Certes, d'un point de vue pratique, si le mari verse une somme à l'épouse et que celle-ci doit la lui rendre, autant qu'il y ait compensation. Cependant, étant donné la nature de la prestation compensatoire, aucune compensation ne peut avoir lieu avec une quelconque créance de l'époux débiteur contre l'époux créancier. L'abandon de créance d'un des époux, au titre du passif de communauté dont il se serait acquitté, ne figure pas parmi les modalités légales d'exécution d'une prestation compensatoire. Alors, pour éviter une probable cassation en cas de pourvoi devant la Haute juridiction, les magistrats de Douai n'ont pas déclaré qu'il y avait compensation mais que la disparité, incontestable, créée au détriment de l'épouse par la rupture du mariage, dans les conditions de vie respectives des conjoints, en termes de revenus et de droits prévisibles à la retraite, s'estomperait à la condition que la prise en charge par l'époux, seul, de la quote-part incombant à l'époux dans le règlement du passif commun le soit de manière définitive.

Ainsi, l'époux ayant expressément accepté l'abandon, définitif, de tout recours à l'encontre de l'épouse pour le recouvrement de la part incombant à celle-ci dans le règlement du passif commun, il n'y avait pas lieu à prestation compensatoire en capital au profit de cette dernière

Cette décision doit être approuvée, tant d'un point de vue pratique que d'un point de vue juridique. Elle contribue également à faire application, certes indirectement, de l'alinéa 1er de l'article 265-2 du Code civil (N° Lexbase : L2831DZU) selon lequel, "les époux peuvent, pendant l'instance en divorce, passer toutes conventions pour la liquidation et le partage de leur régime matrimonial".


(1) CA Bourges, 19 février 1997, Dr. fam., 1997, comm. n° 138.
(2) Cass. civ. 2, 23 février 2011, n° 09-72.079, F-D (N° Lexbase : A7366GZT).
(3) CA Douai, 26 janvier 2012, n° 10/08793 (N° Lexbase : A9169IB9).
(4) CA Nîmes, 12 septembre 2012, n° 11/01090 (N° Lexbase : A5409IS7).
(5) CA Bourges, 11 octobre 2012, n° 11/01187 (N° Lexbase : A2343IUC).
(6) CA Paris, 17 janvier 2013, Pôle 3, 3ème ch., n° 11/09931 (N° Lexbase : A3417I3X).
(7) Cass. civ. 2, 23 avril 1971, n° 70-11.438 (N° Lexbase : A6829CIR).
(8) Cass. civ. 2, 12 décembre 1979, n° 78-15.613 (N° Lexbase : A7382HY3), Bull. civ.
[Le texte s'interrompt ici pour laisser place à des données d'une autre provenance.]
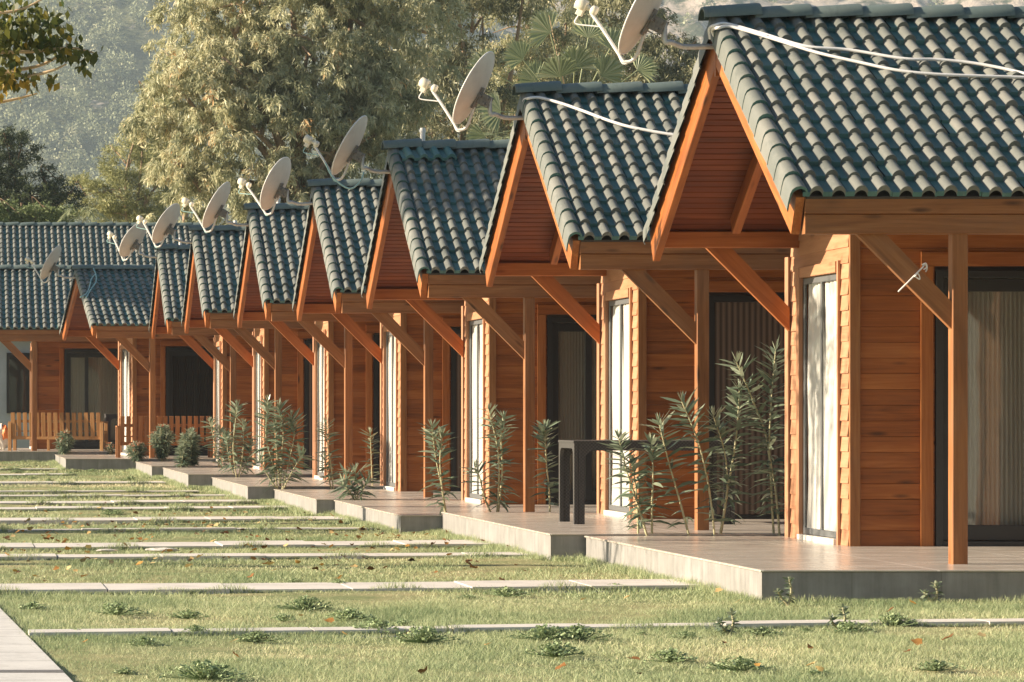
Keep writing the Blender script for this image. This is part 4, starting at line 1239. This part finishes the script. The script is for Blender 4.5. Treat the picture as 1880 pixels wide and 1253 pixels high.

II, n° 287.
(9) Cass. civ. 2, 7 octobre 1999, n° 96-17.928 (N° Lexbase : A3534CPL).
(10) Cass. civ. 2, 12 octobre 2000, n° 98-14.463 (N° Lexbase : A1752CSP).
(11) Cass. civ. 2, 14 novembre 2002, n° 01-03.217, F-P+B (N° Lexbase : A7182A3E), Bull. civ. II, n° 256.
(12) Cass. civ. 2, 21 octobre 1999, n° 98-11.298 (N° Lexbase : A3039CY9).
(13) Cass. civ. 2, 25 novembre 1999, n° 98-12.704 (N° Lexbase : A3600C3Q).
(14) Cass. civ. 2, 8 février 2001, n° 99-11.319 (N° Lexbase : A3762ARR).